* **Written exercise**
Repeat exactly the lines from the start through the line with "b = G(3, 300);", both ends included.

## BEGIN

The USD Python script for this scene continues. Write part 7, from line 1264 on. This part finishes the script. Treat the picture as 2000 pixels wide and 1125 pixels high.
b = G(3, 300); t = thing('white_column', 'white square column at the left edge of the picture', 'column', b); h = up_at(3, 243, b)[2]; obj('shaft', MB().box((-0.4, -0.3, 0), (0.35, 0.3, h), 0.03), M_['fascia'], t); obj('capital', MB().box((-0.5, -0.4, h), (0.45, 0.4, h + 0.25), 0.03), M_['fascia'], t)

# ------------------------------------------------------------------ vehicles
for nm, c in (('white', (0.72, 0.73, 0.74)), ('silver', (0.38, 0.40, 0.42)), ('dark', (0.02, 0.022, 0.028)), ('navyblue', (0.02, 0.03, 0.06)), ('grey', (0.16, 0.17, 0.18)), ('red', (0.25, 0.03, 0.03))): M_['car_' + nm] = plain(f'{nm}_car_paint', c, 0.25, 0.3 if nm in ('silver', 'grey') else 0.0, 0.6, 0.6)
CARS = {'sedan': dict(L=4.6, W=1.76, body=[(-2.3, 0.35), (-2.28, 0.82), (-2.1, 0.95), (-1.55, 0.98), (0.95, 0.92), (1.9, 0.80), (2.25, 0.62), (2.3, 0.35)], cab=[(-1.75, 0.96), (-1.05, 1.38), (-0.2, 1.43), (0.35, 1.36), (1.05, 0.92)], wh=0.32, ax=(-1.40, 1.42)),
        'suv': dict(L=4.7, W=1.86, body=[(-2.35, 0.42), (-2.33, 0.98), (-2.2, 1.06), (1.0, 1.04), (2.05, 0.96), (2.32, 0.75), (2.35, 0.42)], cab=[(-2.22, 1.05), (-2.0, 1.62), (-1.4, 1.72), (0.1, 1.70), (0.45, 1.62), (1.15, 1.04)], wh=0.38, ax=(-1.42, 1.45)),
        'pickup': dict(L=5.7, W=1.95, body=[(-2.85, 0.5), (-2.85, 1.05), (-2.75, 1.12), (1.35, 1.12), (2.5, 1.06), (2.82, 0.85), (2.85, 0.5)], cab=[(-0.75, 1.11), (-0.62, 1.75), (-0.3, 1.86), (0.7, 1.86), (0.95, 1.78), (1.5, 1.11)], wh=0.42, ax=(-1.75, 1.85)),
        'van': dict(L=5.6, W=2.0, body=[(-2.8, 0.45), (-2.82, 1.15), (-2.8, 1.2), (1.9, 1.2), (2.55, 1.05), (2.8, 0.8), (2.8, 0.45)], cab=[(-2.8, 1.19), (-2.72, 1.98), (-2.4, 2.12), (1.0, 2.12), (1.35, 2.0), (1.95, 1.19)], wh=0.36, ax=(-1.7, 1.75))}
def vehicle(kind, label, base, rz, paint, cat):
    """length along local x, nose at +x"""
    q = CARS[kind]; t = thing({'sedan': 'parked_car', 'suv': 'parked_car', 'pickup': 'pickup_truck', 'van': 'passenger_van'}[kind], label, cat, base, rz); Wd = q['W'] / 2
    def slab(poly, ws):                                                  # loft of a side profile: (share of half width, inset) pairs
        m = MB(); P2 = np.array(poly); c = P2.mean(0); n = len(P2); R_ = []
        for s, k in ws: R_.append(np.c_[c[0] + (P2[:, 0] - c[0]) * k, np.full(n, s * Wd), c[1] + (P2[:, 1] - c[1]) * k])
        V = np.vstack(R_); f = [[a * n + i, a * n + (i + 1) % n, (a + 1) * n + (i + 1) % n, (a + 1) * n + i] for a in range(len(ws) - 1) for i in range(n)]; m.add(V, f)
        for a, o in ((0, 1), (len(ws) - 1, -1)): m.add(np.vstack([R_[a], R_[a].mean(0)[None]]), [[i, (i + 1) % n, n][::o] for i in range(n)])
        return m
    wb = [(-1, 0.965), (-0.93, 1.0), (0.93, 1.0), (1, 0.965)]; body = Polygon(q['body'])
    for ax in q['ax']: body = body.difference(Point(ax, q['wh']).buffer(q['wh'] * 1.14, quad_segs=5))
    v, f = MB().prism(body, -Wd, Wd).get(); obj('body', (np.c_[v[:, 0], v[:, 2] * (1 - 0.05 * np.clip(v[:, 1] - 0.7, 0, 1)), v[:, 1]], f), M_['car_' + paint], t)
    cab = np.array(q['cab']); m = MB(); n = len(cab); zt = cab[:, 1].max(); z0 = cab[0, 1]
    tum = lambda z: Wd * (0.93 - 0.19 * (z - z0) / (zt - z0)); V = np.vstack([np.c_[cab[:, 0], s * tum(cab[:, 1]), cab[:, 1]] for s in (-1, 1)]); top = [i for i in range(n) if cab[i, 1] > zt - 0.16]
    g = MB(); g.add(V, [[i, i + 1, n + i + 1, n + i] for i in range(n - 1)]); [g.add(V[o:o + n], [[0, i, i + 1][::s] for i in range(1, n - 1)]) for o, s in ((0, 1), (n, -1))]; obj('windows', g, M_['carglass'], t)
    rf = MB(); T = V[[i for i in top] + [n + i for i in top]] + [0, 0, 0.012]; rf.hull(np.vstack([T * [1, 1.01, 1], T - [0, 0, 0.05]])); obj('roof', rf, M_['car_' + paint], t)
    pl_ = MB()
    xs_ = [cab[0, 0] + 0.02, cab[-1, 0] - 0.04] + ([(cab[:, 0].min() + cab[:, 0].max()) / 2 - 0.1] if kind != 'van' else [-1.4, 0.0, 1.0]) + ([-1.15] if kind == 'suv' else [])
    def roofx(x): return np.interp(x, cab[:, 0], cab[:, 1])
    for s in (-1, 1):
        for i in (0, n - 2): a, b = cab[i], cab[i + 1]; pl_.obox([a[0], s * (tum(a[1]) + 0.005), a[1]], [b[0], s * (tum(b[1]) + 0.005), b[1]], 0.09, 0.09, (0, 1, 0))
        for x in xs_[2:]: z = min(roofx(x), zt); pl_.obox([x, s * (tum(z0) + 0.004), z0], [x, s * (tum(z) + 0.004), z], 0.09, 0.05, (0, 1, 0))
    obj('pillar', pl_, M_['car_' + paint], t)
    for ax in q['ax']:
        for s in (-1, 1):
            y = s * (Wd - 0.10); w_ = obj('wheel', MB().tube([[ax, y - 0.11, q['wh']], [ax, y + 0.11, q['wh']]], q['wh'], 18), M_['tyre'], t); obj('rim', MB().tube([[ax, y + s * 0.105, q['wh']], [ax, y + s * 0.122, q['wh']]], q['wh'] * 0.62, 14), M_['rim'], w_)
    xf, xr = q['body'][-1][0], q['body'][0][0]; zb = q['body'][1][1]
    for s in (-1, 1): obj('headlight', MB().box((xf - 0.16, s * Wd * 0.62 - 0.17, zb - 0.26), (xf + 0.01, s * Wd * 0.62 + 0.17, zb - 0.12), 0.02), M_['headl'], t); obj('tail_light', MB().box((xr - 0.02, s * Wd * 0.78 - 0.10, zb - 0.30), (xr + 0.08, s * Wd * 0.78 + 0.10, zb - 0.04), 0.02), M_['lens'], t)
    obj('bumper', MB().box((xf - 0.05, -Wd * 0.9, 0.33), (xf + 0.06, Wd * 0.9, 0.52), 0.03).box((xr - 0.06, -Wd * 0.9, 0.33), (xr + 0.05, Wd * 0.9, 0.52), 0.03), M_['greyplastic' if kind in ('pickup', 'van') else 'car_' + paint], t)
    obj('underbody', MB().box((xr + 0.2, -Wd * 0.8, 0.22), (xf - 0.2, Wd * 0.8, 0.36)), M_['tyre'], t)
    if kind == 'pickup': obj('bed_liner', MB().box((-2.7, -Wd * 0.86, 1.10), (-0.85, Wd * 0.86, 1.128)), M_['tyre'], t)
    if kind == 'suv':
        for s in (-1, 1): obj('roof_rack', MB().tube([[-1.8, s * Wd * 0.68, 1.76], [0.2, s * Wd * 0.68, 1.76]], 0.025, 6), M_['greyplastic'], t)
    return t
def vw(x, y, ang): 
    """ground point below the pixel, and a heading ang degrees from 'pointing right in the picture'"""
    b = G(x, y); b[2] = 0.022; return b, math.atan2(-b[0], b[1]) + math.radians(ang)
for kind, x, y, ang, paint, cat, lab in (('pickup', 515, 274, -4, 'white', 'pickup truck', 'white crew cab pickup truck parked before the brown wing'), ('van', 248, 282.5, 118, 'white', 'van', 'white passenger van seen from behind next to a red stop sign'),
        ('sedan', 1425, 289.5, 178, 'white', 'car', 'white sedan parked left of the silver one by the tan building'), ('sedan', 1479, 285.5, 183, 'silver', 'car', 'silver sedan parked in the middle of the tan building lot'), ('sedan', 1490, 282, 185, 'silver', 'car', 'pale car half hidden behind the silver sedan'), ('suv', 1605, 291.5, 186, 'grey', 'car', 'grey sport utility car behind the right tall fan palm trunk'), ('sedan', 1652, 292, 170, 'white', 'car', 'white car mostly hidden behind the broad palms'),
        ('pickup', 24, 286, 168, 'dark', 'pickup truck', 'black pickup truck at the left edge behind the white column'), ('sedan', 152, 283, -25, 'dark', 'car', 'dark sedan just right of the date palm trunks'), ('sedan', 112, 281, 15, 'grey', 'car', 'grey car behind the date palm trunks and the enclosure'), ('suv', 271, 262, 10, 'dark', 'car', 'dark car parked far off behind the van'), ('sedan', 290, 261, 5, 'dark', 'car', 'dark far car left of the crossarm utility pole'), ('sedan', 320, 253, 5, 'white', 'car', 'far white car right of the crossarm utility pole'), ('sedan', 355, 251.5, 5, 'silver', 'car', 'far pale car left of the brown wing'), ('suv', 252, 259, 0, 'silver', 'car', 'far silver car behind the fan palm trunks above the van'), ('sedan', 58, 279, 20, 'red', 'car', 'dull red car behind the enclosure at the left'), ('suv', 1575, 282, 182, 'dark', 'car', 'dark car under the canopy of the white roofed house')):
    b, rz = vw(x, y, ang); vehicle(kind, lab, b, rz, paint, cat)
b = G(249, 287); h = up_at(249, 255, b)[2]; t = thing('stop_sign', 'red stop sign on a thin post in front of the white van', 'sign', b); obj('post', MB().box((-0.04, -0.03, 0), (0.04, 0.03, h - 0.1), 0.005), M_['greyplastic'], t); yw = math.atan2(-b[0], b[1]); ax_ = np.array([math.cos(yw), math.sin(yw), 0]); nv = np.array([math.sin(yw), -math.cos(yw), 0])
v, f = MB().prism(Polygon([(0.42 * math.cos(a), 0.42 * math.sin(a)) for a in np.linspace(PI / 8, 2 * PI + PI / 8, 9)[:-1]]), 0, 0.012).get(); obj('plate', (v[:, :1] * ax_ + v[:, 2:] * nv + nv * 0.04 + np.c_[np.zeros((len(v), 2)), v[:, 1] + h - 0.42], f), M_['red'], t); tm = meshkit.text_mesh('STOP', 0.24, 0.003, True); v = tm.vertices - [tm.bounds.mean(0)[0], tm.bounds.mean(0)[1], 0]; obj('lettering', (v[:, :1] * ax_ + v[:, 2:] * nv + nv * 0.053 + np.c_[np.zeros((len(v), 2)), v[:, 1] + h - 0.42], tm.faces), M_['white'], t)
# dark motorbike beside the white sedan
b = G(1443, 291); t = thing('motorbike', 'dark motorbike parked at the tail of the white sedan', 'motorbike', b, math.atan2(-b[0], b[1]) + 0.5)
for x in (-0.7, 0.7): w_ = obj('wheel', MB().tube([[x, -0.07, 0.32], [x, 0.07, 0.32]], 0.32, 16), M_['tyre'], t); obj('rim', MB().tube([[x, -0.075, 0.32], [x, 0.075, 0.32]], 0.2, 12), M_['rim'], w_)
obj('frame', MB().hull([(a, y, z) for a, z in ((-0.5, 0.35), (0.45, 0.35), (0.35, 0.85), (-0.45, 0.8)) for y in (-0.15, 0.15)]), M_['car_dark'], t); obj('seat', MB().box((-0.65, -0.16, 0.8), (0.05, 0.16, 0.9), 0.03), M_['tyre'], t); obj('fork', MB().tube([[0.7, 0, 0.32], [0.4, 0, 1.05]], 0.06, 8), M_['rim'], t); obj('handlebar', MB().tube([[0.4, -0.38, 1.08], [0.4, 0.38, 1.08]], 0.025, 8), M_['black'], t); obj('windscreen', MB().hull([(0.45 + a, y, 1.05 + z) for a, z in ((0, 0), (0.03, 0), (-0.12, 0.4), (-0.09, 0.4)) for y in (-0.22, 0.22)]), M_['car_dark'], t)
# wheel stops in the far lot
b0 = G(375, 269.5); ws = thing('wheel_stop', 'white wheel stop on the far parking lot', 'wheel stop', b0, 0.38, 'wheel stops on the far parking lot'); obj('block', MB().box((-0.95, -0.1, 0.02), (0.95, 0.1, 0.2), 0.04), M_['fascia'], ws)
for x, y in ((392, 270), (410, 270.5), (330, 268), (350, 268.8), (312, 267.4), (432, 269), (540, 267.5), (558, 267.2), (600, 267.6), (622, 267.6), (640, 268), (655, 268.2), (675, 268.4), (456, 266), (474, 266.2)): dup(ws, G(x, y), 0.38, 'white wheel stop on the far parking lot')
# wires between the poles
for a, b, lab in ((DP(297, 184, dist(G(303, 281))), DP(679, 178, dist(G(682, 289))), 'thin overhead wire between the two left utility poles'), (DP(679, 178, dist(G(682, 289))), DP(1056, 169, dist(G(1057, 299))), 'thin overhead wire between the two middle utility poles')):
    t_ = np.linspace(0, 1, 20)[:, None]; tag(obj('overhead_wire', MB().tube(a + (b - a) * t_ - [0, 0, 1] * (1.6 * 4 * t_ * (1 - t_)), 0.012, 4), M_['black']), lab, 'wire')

## END

* **Expected answer**
The USD Python script for this scene continues. Write part 7, from line 1264 on. This part finishes the script. Treat the picture as 2000 pixels wide and 1125 pixels high.
b = G(3, 300); t = thing('white_column', 'white square column at the left edge of the picture', 'column', b); h = up_at(3, 243, b)[2]; obj('shaft', MB().box((-0.4, -0.3, 0), (0.35, 0.3, h), 0.03), M_['fascia'], t); obj('capital', MB().box((-0.5, -0.4, h), (0.45, 0.4, h + 0.25), 0.03), M_['fascia'], t)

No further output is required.